- Article publié sur MaXoE.com -


La Vengeance dans la peau : Bourne Killer



Saga la plus rentable des années 2000, la licence Jason Bourne doit avant tout son succès à l’œuvre littéraire de Robert Ludlum. L’écrivain prolixe est l’auteur de ce triptyque d’espionnage, adapté à l’écran avec plus grande souplesse. Véritable phénomène outre-atlantique, cette pastille en trois volets, très pure, tarde néanmoins à provoquer l’engouement en Europe, comme jadis, un illustre agent britannique. Peut-être faut-il y regarder de plus près.

 Et ne pas y voir autre chose qu’un habile blockbuster de printemps, en adéquation avec son époque. C’est donc par le prisme de la vengeance épidermique que les errements psychologiques de Jason Bourne prennent fin. A moins que…

 

Chasse à l’homme

Rappel des épisodes précédents. Jason Bourne (Matt Damon) travaille pour la CIA. Son job : tueur à gages. Devenu gênant pour ses supérieurs, il se retrouve liquidé, au sens figuré. Balancé à pleines eaux, Bourne est laissé pour mort. Brisé mais convaincu, l’ex-agent a droit à sa rédemption. A son tour à l’autre bout du fusil, il veut savoir qui court après lui, et qui il est vraiment. Une chasse à l’homme, dont il est devenu la proie pendant deux longs métrages. Mais, petite nouveauté ici, c’est Bourne qui tire les ficelles. Il ballade à lui seul toute la compagnie de l’Intelligence Service. De Londres à Tanger, en passant par Moscou. Sans état d’âme. Son plus fidèle compagnon : l’adrénaline. Il en fait bon usage. Traqué dans une gare Waterloo, il décime une plâtrée de palanquins surarmés. La foule en témoigne. Sûr de lui, Bourne. Intraitable aussi. Il ne s’entiche plus de comparses. Il agit seul et se sert de son élément. Invincible, il survit sans mal à un poseur de bombes, à une caisse broyée dans sa chute. Indestructible. Bourne tout puissant. Ils étaient prévenus.

 

Initiales J.B.

Pas plus fourni qu’un palmier en plein hiver, l’attirail de Bourne se résume à sa seule conviction. Simplicité de l’âme. Ce héros des temps mornes contraste sans peine avec les cérémonies cocktail de son collègue Londonien. Jason Bourne. James Bond. Deux visions de « l’homérisme » aux kilométrages variables. C’est toute la grâce de cet épisode. Pas d’embonpoint scénaristique. Que du muscle. Sec et claquant. Tout s’éclaircit. Les questions trouvent enfin leurs réponses. Pour une fois, le jeu en vaut la chandelle.
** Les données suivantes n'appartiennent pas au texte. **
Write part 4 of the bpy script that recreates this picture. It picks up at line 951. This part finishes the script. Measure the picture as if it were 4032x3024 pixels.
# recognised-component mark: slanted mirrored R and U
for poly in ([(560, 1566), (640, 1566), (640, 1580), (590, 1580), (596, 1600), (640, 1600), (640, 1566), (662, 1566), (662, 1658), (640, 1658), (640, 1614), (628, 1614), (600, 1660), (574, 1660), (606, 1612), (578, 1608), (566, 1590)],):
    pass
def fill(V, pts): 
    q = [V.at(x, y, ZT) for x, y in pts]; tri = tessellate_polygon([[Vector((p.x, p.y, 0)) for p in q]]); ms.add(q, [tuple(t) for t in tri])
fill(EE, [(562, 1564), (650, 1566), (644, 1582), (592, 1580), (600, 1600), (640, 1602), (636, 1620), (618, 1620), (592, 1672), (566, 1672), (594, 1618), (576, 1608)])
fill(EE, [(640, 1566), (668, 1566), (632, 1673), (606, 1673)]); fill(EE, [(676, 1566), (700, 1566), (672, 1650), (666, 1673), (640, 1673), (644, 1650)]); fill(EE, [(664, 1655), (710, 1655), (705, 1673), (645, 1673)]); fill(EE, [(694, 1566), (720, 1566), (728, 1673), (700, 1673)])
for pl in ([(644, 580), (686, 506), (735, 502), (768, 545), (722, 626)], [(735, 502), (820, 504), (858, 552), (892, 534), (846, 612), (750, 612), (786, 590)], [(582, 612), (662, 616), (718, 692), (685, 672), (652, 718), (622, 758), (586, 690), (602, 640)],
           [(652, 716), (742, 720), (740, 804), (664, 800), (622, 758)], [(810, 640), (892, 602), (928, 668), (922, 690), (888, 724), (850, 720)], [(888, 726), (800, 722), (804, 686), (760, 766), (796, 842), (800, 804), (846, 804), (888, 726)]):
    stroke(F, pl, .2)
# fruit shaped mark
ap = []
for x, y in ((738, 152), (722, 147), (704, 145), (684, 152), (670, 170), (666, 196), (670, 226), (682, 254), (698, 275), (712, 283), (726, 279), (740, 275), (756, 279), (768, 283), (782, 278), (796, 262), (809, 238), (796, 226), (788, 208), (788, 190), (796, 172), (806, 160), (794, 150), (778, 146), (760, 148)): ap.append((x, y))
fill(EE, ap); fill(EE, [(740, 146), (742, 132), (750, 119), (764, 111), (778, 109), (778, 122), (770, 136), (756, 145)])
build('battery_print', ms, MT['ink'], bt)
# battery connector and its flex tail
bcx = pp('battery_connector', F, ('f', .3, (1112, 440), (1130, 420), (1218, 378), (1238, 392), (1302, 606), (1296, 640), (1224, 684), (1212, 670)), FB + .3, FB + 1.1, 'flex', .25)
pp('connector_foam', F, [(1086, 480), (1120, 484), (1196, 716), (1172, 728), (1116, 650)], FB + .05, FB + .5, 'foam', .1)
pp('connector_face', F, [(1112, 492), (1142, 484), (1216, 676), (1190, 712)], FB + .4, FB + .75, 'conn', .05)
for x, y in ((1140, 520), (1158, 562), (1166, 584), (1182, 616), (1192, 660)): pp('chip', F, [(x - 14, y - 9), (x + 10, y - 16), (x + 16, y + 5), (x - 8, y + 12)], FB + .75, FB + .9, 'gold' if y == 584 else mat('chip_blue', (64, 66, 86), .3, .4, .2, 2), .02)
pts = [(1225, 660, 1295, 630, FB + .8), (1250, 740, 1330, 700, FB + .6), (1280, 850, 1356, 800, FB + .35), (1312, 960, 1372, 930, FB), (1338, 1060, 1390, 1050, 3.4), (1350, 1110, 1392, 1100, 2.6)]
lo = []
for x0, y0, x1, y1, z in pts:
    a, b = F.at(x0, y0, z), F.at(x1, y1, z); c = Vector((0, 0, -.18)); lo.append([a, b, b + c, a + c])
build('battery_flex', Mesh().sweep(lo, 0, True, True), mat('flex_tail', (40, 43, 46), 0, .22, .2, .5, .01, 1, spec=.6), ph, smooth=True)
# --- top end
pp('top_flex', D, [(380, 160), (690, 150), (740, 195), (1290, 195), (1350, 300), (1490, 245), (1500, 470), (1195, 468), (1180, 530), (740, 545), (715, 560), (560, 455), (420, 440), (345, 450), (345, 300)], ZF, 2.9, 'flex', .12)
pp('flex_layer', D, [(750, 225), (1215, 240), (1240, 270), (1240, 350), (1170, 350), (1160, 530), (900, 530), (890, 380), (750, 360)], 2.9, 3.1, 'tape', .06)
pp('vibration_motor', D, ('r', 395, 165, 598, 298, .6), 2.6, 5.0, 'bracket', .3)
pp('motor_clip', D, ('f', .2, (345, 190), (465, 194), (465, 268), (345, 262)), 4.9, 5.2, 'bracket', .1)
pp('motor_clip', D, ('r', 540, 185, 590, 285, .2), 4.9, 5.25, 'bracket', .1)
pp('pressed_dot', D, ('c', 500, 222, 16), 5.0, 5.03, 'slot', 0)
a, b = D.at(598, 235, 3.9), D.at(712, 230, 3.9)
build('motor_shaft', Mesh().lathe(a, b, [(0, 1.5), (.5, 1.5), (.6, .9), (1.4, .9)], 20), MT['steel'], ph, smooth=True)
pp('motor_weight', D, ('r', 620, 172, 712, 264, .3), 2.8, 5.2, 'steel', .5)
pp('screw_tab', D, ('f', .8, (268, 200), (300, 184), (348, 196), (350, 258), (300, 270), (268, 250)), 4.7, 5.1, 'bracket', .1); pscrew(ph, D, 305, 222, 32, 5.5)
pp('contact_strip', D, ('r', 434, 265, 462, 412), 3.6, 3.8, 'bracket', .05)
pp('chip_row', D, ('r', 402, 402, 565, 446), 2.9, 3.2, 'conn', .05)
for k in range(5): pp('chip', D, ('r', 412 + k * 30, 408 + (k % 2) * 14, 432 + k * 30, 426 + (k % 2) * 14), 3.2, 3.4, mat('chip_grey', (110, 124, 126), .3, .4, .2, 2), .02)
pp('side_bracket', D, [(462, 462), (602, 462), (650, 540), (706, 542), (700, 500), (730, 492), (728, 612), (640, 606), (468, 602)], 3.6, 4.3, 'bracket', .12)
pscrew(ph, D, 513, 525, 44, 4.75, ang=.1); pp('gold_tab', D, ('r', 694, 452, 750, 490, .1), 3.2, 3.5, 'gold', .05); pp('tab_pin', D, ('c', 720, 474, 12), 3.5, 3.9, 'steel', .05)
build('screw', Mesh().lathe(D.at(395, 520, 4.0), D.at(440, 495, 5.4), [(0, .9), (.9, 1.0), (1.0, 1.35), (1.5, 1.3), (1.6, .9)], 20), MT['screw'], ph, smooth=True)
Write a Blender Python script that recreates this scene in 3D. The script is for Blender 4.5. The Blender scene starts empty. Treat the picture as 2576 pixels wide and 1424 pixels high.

Post 11 septembre, l’Amérique ne sera plus jamais la même. Son cinéma également. Il fallait flatter l’impérialisme partout, tout le temps. Remise en question. Oncle Sam doute. L’ennemi viendrait-il de l’intérieur ? Il faut dénoncer ses errements, ses manipulations. Se laver de ses pêchers. Et démêler la nébuleuse qui tisse sa toile dans chaque carcan du pouvoir. Ici, la CIA. A sa tête, des malotrus. Lessivés par la matrice de la vérité, il en ressort une force dénonciatrice assez dans l’air du temps. Laver son linge sale en famille et s’absoudre ainsi de reproches. Pour mieux repartir.

Travailleur de l’image, Paul Greengrass déploie son énergie derrière la caméra. Toujours collé à son héros, dont il suit le parcours depuis le deuxième épisode, avec plans coupés au millième de seconde, multipliés jusqu’à l’écœurement. Même si la pratique n’a rien d’un coup d’essai, il y a du style dans cette rigoureuse précision. Ultime ballet, la chevauchée à moteur dans les larges avenues new-yorkaises. Insaisissable et pourtant tellement scotchant. Jusqu’au dénouement, chirurgical, où Bourne revient à grands pas sur les lieux qui l’ont fait bête. Face à son bourreau. La boucle est bouclée. Même si l’aventure s’achève, Matt Damon l’a martelé lors du dernier Festival de Cannes, elle aura au moins rattrapé par la peau du dos, un cinéma d’action satisfait de lui-même, et aliéné de certitudes. Tué de l’intérieur. Bourne Killer.